I’m two month's into this tragedy and I still find myself thinking that this just can’t possibly be real. I look around at all of the friends that Jess has left behind and my heart feels a never ending pain. Jessica had a tight group of friends and they all loved each other…watching all of them suffer in pain with the loss of their best friend leaves a hole in my heart. Meanwhile I am trying to find my way in life again,without Jessica, the sister and best friend I loved, adored and looked up to. The magnitude of pain that the death of you has left in the lives of our family, and ALL our friends, is simply a pain WITHOUT definition. The word pain does not even describe what we are feeling, and I am certain I speak for all of us when I say that.
This is what I struggle with; the pain is unmeasurable and completely indescribable, how in God’s name will any of us heal and find our “new normal?” And I use the term “heal” very loosely here… there will NEVER be a true healing but I need a healing where I feel I can breath again.

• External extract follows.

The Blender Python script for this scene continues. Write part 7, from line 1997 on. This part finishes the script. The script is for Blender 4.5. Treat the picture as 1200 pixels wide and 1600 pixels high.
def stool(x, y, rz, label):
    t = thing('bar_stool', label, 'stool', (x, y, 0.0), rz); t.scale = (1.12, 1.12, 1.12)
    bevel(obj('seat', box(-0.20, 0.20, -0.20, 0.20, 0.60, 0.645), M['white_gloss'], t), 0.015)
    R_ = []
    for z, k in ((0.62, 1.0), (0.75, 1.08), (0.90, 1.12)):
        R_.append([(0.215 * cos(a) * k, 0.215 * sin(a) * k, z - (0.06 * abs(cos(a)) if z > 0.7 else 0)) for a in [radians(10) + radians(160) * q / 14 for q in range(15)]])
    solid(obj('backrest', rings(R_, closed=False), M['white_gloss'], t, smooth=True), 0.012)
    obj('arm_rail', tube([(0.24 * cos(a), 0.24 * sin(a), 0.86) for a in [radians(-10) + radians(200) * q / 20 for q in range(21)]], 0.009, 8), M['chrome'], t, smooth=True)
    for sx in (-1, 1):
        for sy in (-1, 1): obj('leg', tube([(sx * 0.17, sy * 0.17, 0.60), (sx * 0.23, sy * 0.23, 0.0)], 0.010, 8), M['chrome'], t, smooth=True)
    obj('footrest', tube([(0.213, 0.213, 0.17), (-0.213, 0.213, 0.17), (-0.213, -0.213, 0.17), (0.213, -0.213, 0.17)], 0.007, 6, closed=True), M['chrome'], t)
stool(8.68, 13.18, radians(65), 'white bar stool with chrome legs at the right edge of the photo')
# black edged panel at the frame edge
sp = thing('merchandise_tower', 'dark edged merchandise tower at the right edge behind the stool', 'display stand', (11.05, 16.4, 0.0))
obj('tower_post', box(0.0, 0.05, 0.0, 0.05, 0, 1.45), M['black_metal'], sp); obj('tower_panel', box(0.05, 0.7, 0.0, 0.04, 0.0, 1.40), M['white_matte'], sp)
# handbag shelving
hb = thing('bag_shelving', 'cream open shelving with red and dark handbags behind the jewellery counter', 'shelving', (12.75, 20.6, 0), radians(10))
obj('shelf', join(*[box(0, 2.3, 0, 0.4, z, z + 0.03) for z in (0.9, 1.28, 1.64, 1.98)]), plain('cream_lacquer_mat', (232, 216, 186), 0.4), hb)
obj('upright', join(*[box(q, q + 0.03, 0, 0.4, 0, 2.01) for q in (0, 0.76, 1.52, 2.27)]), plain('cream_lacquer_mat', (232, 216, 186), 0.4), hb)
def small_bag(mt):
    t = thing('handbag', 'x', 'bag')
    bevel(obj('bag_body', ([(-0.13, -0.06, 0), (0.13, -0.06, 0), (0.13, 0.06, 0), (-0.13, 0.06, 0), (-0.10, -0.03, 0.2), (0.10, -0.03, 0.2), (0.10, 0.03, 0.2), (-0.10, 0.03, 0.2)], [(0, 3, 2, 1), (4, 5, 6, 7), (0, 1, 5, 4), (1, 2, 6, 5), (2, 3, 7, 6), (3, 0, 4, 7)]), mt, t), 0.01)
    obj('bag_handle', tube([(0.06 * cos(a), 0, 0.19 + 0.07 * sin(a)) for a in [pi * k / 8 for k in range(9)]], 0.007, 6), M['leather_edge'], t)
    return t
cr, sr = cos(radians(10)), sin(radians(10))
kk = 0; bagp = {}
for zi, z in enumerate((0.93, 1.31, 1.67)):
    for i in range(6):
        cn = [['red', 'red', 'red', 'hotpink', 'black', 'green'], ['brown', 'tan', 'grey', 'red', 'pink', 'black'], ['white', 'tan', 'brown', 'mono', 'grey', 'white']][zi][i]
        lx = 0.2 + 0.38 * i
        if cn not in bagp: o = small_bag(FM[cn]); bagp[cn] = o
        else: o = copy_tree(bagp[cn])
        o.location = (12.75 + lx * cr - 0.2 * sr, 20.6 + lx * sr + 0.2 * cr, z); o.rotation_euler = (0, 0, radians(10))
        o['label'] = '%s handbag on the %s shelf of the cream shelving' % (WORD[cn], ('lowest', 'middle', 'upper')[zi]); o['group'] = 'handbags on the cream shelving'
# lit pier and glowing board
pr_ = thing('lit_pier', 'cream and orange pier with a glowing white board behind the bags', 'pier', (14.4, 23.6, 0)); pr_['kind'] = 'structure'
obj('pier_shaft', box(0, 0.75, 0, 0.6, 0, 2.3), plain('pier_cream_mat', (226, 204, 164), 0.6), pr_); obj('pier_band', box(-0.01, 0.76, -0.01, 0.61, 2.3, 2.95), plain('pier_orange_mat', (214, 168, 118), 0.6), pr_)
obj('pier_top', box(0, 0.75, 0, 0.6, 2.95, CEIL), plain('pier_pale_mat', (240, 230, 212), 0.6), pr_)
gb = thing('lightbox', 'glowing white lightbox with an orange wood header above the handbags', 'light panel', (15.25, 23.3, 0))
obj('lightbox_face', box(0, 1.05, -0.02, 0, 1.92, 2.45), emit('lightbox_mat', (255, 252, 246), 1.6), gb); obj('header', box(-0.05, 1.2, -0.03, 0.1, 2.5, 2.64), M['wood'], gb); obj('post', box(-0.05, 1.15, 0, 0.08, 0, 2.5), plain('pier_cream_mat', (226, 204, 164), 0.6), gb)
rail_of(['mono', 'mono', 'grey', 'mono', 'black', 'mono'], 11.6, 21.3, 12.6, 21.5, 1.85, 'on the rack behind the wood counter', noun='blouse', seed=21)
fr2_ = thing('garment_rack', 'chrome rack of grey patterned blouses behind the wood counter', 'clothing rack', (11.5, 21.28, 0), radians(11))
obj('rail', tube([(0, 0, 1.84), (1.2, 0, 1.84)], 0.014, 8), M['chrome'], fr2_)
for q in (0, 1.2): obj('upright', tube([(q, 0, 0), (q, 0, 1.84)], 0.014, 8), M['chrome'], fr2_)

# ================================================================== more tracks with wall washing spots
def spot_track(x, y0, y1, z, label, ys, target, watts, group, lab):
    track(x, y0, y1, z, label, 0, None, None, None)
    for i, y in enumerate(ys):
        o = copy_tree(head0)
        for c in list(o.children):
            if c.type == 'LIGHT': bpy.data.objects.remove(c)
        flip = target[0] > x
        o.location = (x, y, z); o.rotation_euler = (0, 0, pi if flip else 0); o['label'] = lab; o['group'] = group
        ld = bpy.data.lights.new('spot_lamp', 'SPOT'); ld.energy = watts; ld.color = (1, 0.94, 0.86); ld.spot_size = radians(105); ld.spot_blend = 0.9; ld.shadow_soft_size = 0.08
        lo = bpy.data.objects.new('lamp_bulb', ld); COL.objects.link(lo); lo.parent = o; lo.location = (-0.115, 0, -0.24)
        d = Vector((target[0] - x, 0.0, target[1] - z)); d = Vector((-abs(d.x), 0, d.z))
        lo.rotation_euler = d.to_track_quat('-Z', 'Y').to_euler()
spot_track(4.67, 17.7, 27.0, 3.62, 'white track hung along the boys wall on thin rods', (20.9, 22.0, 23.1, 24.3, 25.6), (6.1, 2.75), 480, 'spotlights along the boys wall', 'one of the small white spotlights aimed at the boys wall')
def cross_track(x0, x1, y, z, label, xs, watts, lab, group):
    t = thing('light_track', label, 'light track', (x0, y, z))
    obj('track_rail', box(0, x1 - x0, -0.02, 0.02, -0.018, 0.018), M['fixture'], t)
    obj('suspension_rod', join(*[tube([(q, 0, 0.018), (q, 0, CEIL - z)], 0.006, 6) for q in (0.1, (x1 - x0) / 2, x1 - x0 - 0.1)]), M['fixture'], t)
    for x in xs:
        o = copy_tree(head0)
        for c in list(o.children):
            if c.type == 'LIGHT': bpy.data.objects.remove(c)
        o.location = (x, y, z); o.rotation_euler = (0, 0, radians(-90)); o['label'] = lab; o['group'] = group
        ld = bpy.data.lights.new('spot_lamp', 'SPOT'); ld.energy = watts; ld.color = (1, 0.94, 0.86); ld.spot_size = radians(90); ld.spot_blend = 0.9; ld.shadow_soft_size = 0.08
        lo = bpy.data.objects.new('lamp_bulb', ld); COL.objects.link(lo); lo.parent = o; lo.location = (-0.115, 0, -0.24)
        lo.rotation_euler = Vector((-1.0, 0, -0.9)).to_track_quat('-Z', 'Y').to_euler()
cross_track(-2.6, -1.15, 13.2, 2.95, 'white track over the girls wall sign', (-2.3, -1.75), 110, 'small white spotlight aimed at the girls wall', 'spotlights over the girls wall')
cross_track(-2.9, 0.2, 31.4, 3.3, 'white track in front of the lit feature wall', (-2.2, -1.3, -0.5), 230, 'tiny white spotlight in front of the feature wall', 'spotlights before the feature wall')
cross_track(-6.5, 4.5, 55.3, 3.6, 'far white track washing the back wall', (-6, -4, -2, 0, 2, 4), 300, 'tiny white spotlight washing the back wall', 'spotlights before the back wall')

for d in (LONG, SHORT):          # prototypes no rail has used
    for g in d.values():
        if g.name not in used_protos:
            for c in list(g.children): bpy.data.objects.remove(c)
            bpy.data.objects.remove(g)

I TRUST that God will hold all of us through our anguish, anger, questions and pain…..but to a grieving sister, the enormity of it all seems without end.
I’m writing this tonight because I want you all to know that I am not always so strong, nor are other grieving siblings (mothers, fathers, friends, family).
I need to invent a word that describes this deep deep feeling of loss… if Jessica were here she’d come up with a really good goofy one and she’d say it in one of her crazy voices. 
To my friends that ask what they can do for me/us….send prayers, every single day. I can’t express enough, I have no idea how I will get through the rest of my life without Jessica by my side, except with literally, one single step at a time.